> [Problem]: Repeat the listing below in full, exactly as it stands.

══════════

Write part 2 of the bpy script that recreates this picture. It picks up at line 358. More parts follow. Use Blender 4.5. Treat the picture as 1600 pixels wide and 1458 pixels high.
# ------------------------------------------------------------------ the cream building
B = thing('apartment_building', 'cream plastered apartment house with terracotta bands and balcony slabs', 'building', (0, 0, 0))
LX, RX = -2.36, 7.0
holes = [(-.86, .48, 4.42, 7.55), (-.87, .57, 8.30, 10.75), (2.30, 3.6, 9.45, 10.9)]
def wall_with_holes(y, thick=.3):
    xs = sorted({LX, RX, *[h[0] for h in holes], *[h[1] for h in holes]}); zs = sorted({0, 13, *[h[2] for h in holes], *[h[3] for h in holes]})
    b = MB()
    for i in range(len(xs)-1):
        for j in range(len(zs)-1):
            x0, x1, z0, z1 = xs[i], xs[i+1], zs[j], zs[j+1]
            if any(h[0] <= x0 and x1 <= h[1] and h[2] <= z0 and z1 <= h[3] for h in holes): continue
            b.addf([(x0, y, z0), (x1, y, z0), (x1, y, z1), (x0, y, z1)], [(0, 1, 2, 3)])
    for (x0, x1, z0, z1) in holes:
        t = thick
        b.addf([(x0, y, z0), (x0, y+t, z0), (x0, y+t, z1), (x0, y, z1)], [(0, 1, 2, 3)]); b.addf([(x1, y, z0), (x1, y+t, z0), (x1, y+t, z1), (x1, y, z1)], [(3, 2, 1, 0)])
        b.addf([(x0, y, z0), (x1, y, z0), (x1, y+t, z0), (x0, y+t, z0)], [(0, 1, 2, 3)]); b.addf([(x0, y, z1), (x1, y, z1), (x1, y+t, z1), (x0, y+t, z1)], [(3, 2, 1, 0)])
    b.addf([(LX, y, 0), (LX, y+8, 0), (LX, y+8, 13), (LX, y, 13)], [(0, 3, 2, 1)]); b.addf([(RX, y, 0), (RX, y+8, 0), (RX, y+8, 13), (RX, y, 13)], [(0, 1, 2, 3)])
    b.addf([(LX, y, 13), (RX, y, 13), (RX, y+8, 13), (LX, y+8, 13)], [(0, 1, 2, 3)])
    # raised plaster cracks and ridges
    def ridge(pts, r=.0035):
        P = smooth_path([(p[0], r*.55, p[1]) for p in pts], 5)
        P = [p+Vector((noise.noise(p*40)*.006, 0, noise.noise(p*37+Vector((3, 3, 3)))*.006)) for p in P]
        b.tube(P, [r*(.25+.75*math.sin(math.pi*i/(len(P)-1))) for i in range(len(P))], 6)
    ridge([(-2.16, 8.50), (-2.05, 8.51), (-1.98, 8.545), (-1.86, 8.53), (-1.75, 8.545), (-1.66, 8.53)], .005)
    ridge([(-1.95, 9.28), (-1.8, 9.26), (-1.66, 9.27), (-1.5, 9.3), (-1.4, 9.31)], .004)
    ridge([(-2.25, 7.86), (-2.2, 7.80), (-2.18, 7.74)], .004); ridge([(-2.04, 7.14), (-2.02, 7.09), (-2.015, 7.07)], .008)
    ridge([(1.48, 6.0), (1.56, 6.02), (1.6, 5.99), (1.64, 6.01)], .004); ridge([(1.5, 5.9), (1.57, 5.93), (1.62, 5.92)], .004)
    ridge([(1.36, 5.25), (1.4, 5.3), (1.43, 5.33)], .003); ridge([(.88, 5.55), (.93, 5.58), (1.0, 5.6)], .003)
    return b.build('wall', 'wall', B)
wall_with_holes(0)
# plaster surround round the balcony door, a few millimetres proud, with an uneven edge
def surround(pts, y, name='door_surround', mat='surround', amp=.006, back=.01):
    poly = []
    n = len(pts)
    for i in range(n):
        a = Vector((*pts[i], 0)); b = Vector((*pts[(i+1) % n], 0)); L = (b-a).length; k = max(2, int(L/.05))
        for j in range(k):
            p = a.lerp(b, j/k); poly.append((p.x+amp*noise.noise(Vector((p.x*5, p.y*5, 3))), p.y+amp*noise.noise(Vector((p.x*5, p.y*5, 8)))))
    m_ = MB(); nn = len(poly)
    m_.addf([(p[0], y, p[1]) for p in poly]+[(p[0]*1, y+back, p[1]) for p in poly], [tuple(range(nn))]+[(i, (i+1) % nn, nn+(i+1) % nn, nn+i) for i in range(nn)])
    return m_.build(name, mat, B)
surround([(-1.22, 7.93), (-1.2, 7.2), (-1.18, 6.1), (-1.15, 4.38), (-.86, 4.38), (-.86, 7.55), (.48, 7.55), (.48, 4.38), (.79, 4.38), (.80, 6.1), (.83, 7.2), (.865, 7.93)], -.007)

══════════

> [Expected output]:
Write part 2 of the bpy script that recreates this picture. It picks up at line 358. More parts follow. Use Blender 4.5. Treat the picture as 1600 pixels wide and 1458 pixels high.
# ------------------------------------------------------------------ the cream building
B = thing('apartment_building', 'cream plastered apartment house with terracotta bands and balcony slabs', 'building', (0, 0, 0))
LX, RX = -2.36, 7.0
holes = [(-.86, .48, 4.42, 7.55), (-.87, .57, 8.30, 10.75), (2.30, 3.6, 9.45, 10.9)]
def wall_with_holes(y, thick=.3):
    xs = sorted({LX, RX, *[h[0] for h in holes], *[h[1] for h in holes]}); zs = sorted({0, 13, *[h[2] for h in holes], *[h[3] for h in holes]})
    b = MB()
    for i in range(len(xs)-1):
        for j in range(len(zs)-1):
            x0, x1, z0, z1 = xs[i], xs[i+1], zs[j], zs[j+1]
            if any(h[0] <= x0 and x1 <= h[1] and h[2] <= z0 and z1 <= h[3] for h in holes): continue
            b.addf([(x0, y, z0), (x1, y, z0), (x1, y, z1), (x0, y, z1)], [(0, 1, 2, 3)])
    for (x0, x1, z0, z1) in holes:
        t = thick
        b.addf([(x0, y, z0), (x0, y+t, z0), (x0, y+t, z1), (x0, y, z1)], [(0, 1, 2, 3)]); b.addf([(x1, y, z0), (x1, y+t, z0), (x1, y+t, z1), (x1, y, z1)], [(3, 2, 1, 0)])
        b.addf([(x0, y, z0), (x1, y, z0), (x1, y+t, z0), (x0, y+t, z0)], [(0, 1, 2, 3)]); b.addf([(x0, y, z1), (x1, y, z1), (x1, y+t, z1), (x0, y+t, z1)], [(3, 2, 1, 0)])
    b.addf([(LX, y, 0), (LX, y+8, 0), (LX, y+8, 13), (LX, y, 13)], [(0, 3, 2, 1)]); b.addf([(RX, y, 0), (RX, y+8, 0), (RX, y+8, 13), (RX, y, 13)], [(0, 1, 2, 3)])
    b.addf([(LX, y, 13), (RX, y, 13), (RX, y+8, 13), (LX, y+8, 13)], [(0, 1, 2, 3)])
    # raised plaster cracks and ridges
    def ridge(pts, r=.0035):
        P = smooth_path([(p[0], r*.55, p[1]) for p in pts], 5)
        P = [p+Vector((noise.noise(p*40)*.006, 0, noise.noise(p*37+Vector((3, 3, 3)))*.006)) for p in P]
        b.tube(P, [r*(.25+.75*math.sin(math.pi*i/(len(P)-1))) for i in range(len(P))], 6)
    ridge([(-2.16, 8.50), (-2.05, 8.51), (-1.98, 8.545), (-1.86, 8.53), (-1.75, 8.545), (-1.66, 8.53)], .005)
    ridge([(-1.95, 9.28), (-1.8, 9.26), (-1.66, 9.27), (-1.5, 9.3), (-1.4, 9.31)], .004)
    ridge([(-2.25, 7.86), (-2.2, 7.80), (-2.18, 7.74)], .004); ridge([(-2.04, 7.14), (-2.02, 7.09), (-2.015, 7.07)], .008)
    ridge([(1.48, 6.0), (1.56, 6.02), (1.6, 5.99), (1.64, 6.01)], .004); ridge([(1.5, 5.9), (1.57, 5.93), (1.62, 5.92)], .004)
    ridge([(1.36, 5.25), (1.4, 5.3), (1.43, 5.33)], .003); ridge([(.88, 5.55), (.93, 5.58), (1.0, 5.6)], .003)
    return b.build('wall', 'wall', B)
wall_with_holes(0)
# plaster surround round the balcony door, a few millimetres proud, with an uneven edge
def surround(pts, y, name='door_surround', mat='surround', amp=.006, back=.01):
    poly = []
    n = len(pts)
    for i in range(n):
        a = Vector((*pts[i], 0)); b = Vector((*pts[(i+1) % n], 0)); L = (b-a).length; k = max(2, int(L/.05))
        for j in range(k):
            p = a.lerp(b, j/k); poly.append((p.x+amp*noise.noise(Vector((p.x*5, p.y*5, 3))), p.y+amp*noise.noise(Vector((p.x*5, p.y*5, 8)))))
    m_ = MB(); nn = len(poly)
    m_.addf([(p[0], y, p[1]) for p in poly]+[(p[0]*1, y+back, p[1]) for p in poly], [tuple(range(nn))]+[(i, (i+1) % nn, nn+(i+1) % nn, nn+i) for i in range(nn)])
    return m_.build(name, mat, B)
surround([(-1.22, 7.93), (-1.2, 7.2), (-1.18, 6.1), (-1.15, 4.38), (-.86, 4.38), (-.86, 7.55), (.48, 7.55), (.48, 4.38), (.79, 4.38), (.80, 6.1), (.83, 7.2), (.865, 7.93)], -.007)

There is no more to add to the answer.